After years of maintaining a variety of small free software packages, I
found the most tedious part of making a new release was updating the
documentation in multiple locations.  Copyright dates would change,
prerequisites and package descriptions would change, and I had to update
at least the package `README` file and its web pages separately.  The last
straw was when GitHub became popular and I wanted to provide a Markdown
version of `README` as well, avoiding the ugly text rendering on the
GitHub page for a package.

This package uses one metadata directory as its source information and
generates all the various bits of documentation for a package.  This
allows me to make any changes in one place and then just regenerate the
web page, included documentation, and other files to incorporate those
changes.  It also lets me make changes to the templates to improve shared
wording and push that out to every package I maintain during its next
release, without having to remember which changes I wanted to make.

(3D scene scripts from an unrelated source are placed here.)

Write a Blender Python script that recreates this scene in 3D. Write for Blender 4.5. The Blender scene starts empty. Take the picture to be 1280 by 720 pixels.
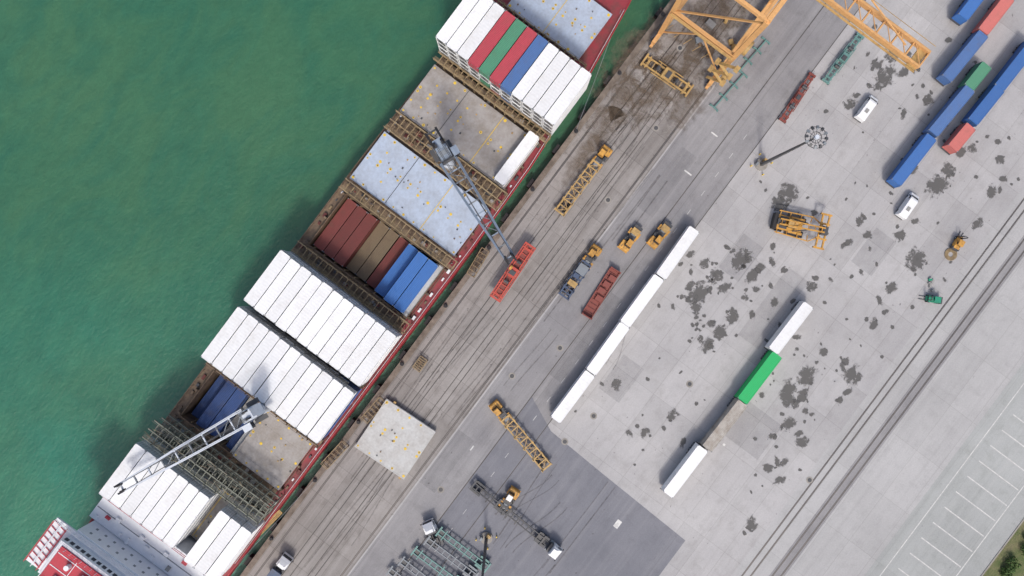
import bpy, math, random
from mathutils import Vector, Matrix
random.seed(7)
S0=5.85; H=158.0
ANG=math.radians(53.2); CA,SA=math.cos(ANG),math.sin(ANG)
# survey helper: world x runs along the quay, y across it (ship side positive)
def P(px,py,z=0.0):
    s=S0*H/(H-z); dx=(px-640)/s; dy=(360-py)/s
    return Vector((dx*CA+dy*SA,-dx*SA+dy*CA,z))
def C(r,g,b):
    f=lambda c:(c/255/12.92) if c/255<=0.04045 else ((c/255+0.055)/1.055)**2.4
    return (f(r),f(g),f(b),1)
scene=bpy.context.scene
# ---------------------------------------------------------------- materials
def nt(name):
    m=bpy.data.materials.new(name); m.use_nodes=True
    t=m.node_tree; b=t.nodes['Principled BSDF']
    return m,t,b
def N(t,ty,**k):
    n=t.nodes.new(ty)
    for a,v in k.items():
        if a in n.inputs: n.inputs[a].default_value=v
        else: setattr(n,a,v)
    return n
def noise(t,vec,scale,detail=6,rough=.6,sc=None,dist=0):
    if sc:
        mp=t.nodes.new('ShaderNodeMapping'); mp.inputs['Scale'].default_value=sc
        t.links.new(vec,mp.inputs['Vector']); vec=mp.outputs[0]
    n=t.nodes.new('ShaderNodeTexNoise'); n.inputs['Scale'].default_value=scale
    n.inputs['Detail'].default_value=detail; n.inputs['Roughness'].default_value=rough
    n.inputs['Distortion'].default_value=dist
    t.links.new(vec,n.inputs['Vector']); return n.outputs['Fac']
def ramp(t,fac,a,b,va=0.0,vb=1.0):
    n=t.nodes.new('ShaderNodeMapRange'); n.inputs['From Min'].default_value=a; n.inputs['From Max'].default_value=b
    n.inputs['To Min'].default_value=va; n.inputs['To Max'].default_value=vb
    t.links.new(fac,n.inputs['Value']); return n.outputs[0]
def mix(t,fac,a,b,mode='MIX'):
    n=t.nodes.new('ShaderNodeMix'); n.data_type='RGBA'; n.blend_type=mode
    for s,v in ((n.inputs[0],fac),(n.inputs[6],a),(n.inputs[7],b)):
        if isinstance(v,bpy.types.NodeSocket): t.links.new(v,s)
        else: s.default_value=v
    return n.outputs[2]
def bump(t,b,h,strength=.3,dist=.05):
    n=t.nodes.new('ShaderNodeBump'); n.inputs['Strength'].default_value=strength; n.inputs['Distance'].default_value=dist
    t.links.new(h,n.inputs['Height']); t.links.new(n.outputs[0],b.inputs['Normal'])
def paint(name,col,rough=.55,dirt=.5,dcol=C(105,92,78),scale=.6,var=.12,metal=0,lo=.5,hi=.8):
    m,t,b=nt(name)
    tc=t.nodes.new('ShaderNodeTexCoord'); oi=t.nodes.new('ShaderNodeObjectInfo')
    add=t.nodes.new('ShaderNodeVectorMath'); add.operation='ADD'
    cmb=t.nodes.new('ShaderNodeMath'); cmb.operation='MULTIPLY'; cmb.inputs[1].default_value=57.0
    t.links.new(oi.outputs['Random'],cmb.inputs[0])
    t.links.new(tc.outputs['Object'],add.inputs[0]); t.links.new(cmb.outputs[0],add.inputs[1])
    v=add.outputs[0]
    n1=noise(t,v,scale,8,.65); n2=noise(t,v,scale*6,5,.6)
    f=ramp(t,n1,lo,hi,0,dirt)
    c=mix(t,f,col,dcol)
    f2=ramp(t,n2,.3,.7,1-.18*min(1,dirt*2),1.0)
    c=mix(t,1.0,c,f2,'MULTIPLY')
    rv=ramp(t,oi.outputs['Random'],0,1,1-var,1.0)
    c=mix(t,1.0,c,rv,'MULTIPLY')
    t.links.new(c,b.inputs['Base Color'])
    b.inputs['Roughness'].default_value=rough; b.inputs['Metallic'].default_value=metal
    return m
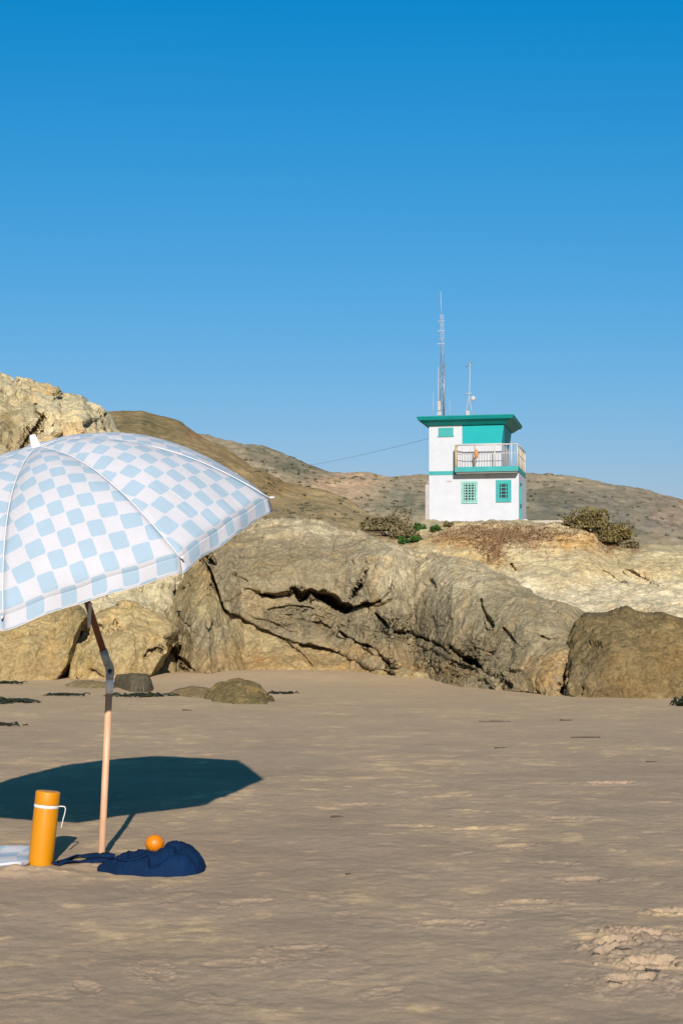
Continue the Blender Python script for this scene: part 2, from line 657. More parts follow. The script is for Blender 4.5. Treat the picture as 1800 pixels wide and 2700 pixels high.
cu = np.linspace(-.30, .30, 560)
tail = np.array([.34, .4, .5, .7, 1.0, 1.6, 3, 8])
cu = np.concatenate([-tail[::-1], cu, tail])
SY = np.repeat(rows[:, None], len(cu), 1)
SX = cu[None, :] * np.maximum(rows[:, None], 3.0)
SZ = sand_height(SX.ravel(), SY.ravel())
SZ = SZ - np.clip((SY.ravel() - 60) / 100, 0, 3) * .3
sand = mesh_obj('sand_beach', np.stack([SX.ravel(), SY.ravel(), SZ], 1), grid_faces(len(rows), len(cu)), M_SAND)
tag(sand, 'grey brown beach sand with pale dry patches and scuffs', 'sand', kind='structure')


def ground_z(x, y):
    return float(sand_height(np.array([x]), np.array([y]))[0])


# ------------------------------------------------------------------ distant hills
M_HILL = hill_material('hill_scrub', 1.0)
M_HILL_NEAR = hill_material('hill_scrub_near', 3.0)
far = relief('hill', [(250, 1010), (430, 1012), (520, 1021), (560, 1027), (600, 1031), (640, 1045), (680, 1057), (720, 1074), (760, 1085), (810, 1087), (850, 1092),
                      (900, 1102), (940, 1106), (980, 1104), (1090, 1100), (1215, 1099), (1260, 1096), (1310, 1102), (1370, 1112), (1430, 1127),
                      (1500, 1142), (1568, 1156), (1750, 1190), (2100, 1240)],
             [(250, 1368), (2100, 1368)], M_HILL, T=420, depth=[(250, 420), (2100, 420)], nx=620, nf=240, nb=20, back=400, lean=.8, p=2.0,
             rough=((14, .006), (5, .025)), strata=None, jit=(3, 70), warp=10, floor=-5, tk=0,
             col=lin(144, 129, 106, 0.99),
             zones=((690, 1075, 70, 24, lin(112, 108, 90, 0.96), .9), (820, 1105, 60, 40, lin(170, 142, 114, 1.06), .8), (600, 1045, 60, 14, lin(112, 108, 90, 0.96), .8),
                    (930, 1165, 70, 28, lin(112, 110, 92, 0.96), .8), (760, 1125, 60, 22, lin(172, 142, 114, 1.06), .8), (1350, 1150, 150, 30, lin(120, 112, 98, 0.96), .75),
                    (1450, 1200, 120, 45, lin(112, 108, 96, 0.96), .8), (1250, 1165, 60, 40, lin(105, 104, 90, 0.96), .8), (1540, 1180, 60, 40, lin(140, 118, 104, 0.96), .5)))
tag(far.o, 'far scrub covered brown hill beyond the tower', 'hill', kind='structure')
near = relief('hillside', [(-700, 1020), (-200, 985), (100, 962), (250, 955), (290, 951), (320, 947), (350, 952), (400, 964), (430, 979), (470, 1002), (510, 1023), (540, 1041),
                           (575, 1065), (610, 1084), (650, 1108), (690, 1118), (740, 1130), (790, 1150), (840, 1180), (900, 1214), (960, 1250), (1040, 1290)],
              [(-700, 1392), (1040, 1392)], M_HILL_NEAR, T=110, depth=[(-700, 125), (1040, 125)], nx=420, nf=200, nb=20, back=120, lean=.85, p=2.0,
              rough=((3.0, .03), (.9, .12)), jit=(3, 50), warp=8, floor=-3, tk=.3,
              col=lin(158, 136, 98, 0.74),
              zones=((330, 975, 110, 30, lin(130, 116, 82, 0.70), .85), (540, 1060, 80, 26, lin(152, 126, 90, 0.72), .7), (640, 1110, 60, 24, lin(150, 116, 76, 0.72), .6),
                     (450, 1000, 30, 12, lin(158, 124, 88, 0.70), .8), (720, 1180, 130, 30, lin(155, 136, 104, 0.74), .8)))
tag(near.o, 'brown grassy hillside behind the umbrella', 'hill', kind='structure')

# ------------------------------------------------------------------ bluff below the tower
M_BLUFF = rock_material('bluff_earth', .35, .7, .14)
CREAM, ORNG, REDD = lin(212, 194, 154, .70), lin(205, 164, 104, .72), lin(156, 122, 90, .70)
PLZ = 4.66
bluff = relief('bluff', [(560, 1290), (640, 1262), (760, 1245), (830, 1233), (900, 1228), (950, 1220), (985, 1211), (1040, 1203), (1120, 1200), (1200, 1201), (1285, 1207),
                         (1330, 1214), (1365, 1236), (1395, 1257), (1440, 1262), (1500, 1265), (1568, 1273), (1700, 1285), (2000, 1300)],
               [(560, 1436), (2000, 1436)], M_BLUFF, T=12, depth=[(560, 54), (1100, 55), (2000, 50)], nx=560, nf=220, nb=46, back=30, lean=.75, p=1.8,
               rough=((.5, .25), (.22, .9), (.08, 2.8)), jit=(2.2, 18), warp=9, plateau=(PLZ, .55), tk=0, floor=-1.0,
               col=CREAM,
               bumps=((1180, 1262, 90, 26, .8), (1480, 1300, 120, 16, 1.0), (1340, 1290, 60, 20, .6)),
               cracks=(([(1385, 1316), (1420, 1332), (1440, 1342)], 5, .3), ([(1440, 1307), (1475, 1325), (1510, 1344), (1600, 1349)], 6, .32), ([(1410, 1270), (1416, 1287)], 4, .3),
                       ([(1045, 1283), (1075, 1281)], 3, .4), ([(1120, 1276), (1124, 1300)], 3, .5), ([(1172, 1296), (1178, 1308)], 4, .5)),
               zones=((1150, 1232, 130, 26, REDD, .8), (1325, 1247, 70, 22, ORNG, 1.0), (1050, 1250, 60, 18, ORNG, .9), (1080, 1290, 110, 20, lin(205, 175, 118, .62), .9),
                      (1470, 1300, 200, 26, lin(206, 184, 138, .62), .9), (1400, 1370, 260, 42, lin(222, 206, 172, .70), .95), (880, 1238, 120, 22, lin(150, 122, 84, .6), .8),
                      (1132, 1268, 24, 20, REDD, .9), (1430, 1262, 60, 10, lin(140, 118, 82, .6), .7)))
tag(bluff.o, 'cream and orange earth bluff carrying the tower', 'bluff', kind='structure')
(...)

DocKnot was designed and written for my personal needs, and I'm not sure
it will be useful for anyone else.  At the least, the template files are
rather specific to my preferences about how to write package
documentation, and the web page output is in my personal thread language
as opposed to HTML.  I'm not sure if I'll have the time to make it a more
general tool.  But you're certainly welcome to use it if you find it
useful, send pull requests to make it more general, or take ideas from it
for your own purposes.

Currently included in this package are just the App::DocKnot module (which
contains most of the logic), a small docknot driver program, and the
templates I use for my own software.  Over time, it may include more of my
web publishing framework, time permitting.